Printable Pages in a Protective Sleeve

I put various printable practice pages in dry erase sleeves.  This was a great way to maintain skills that we learned earlier in the year, without taking valuable instruction time from the current skills that I was teaching.   It was great for practicing writing letters and numerals, filling in missing letters in words on phonics pages, and completing addition or subtraction equations.  It gave much needed practice writing numerals on a grid first to 10, then 20 and 50, and on to 100.  Using dry erase sleeves saves paper, keeps your copy count lower, and offers your little learners a break from the pencil and paper practice.

Dollar Store Learning Cards

I used various cards that I had found at dollar stores and the Target Dollar Spot.  I put them in zippered binder pouches or quart zip top freezer bags.  The cards often have cartoon characters that the children loved.  Some of the cards I have found have numerals, letters, color words, objects to count, addition and subtraction facts, and rhyming pictures.

At different times during the year I would come across things I like to add to the tubs.  I tried to keep them interesting and fresh. 

I hope your new school year gets off to a great start for you and your learners.

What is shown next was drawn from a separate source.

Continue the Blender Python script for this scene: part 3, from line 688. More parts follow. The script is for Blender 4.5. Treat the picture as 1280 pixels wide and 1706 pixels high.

  1. Tami, I love the idea of "Table Tubs". I am always looking for ideas for my early finishers! I also LOVE alliteration, so this idea is a winner for me! Thanks!

    1. Thanks, Susan. I am happy you find this post useful.
      I also love alliteration. :-)
      Have a great school year!

  2. I love how you rotate the tubs to each group during the week. Great idea! Thanks for sharing.
    Teacher Treasure Hunter

    1. Thanks, Melissa! Have a great school year! :-)

  3. I love how you rotate the tubs to each group during the week. Great idea! Thanks for sharing.
    Teacher Treasure Hunter

  4. Tami,
    Thanks for sharing sooo many great ideas!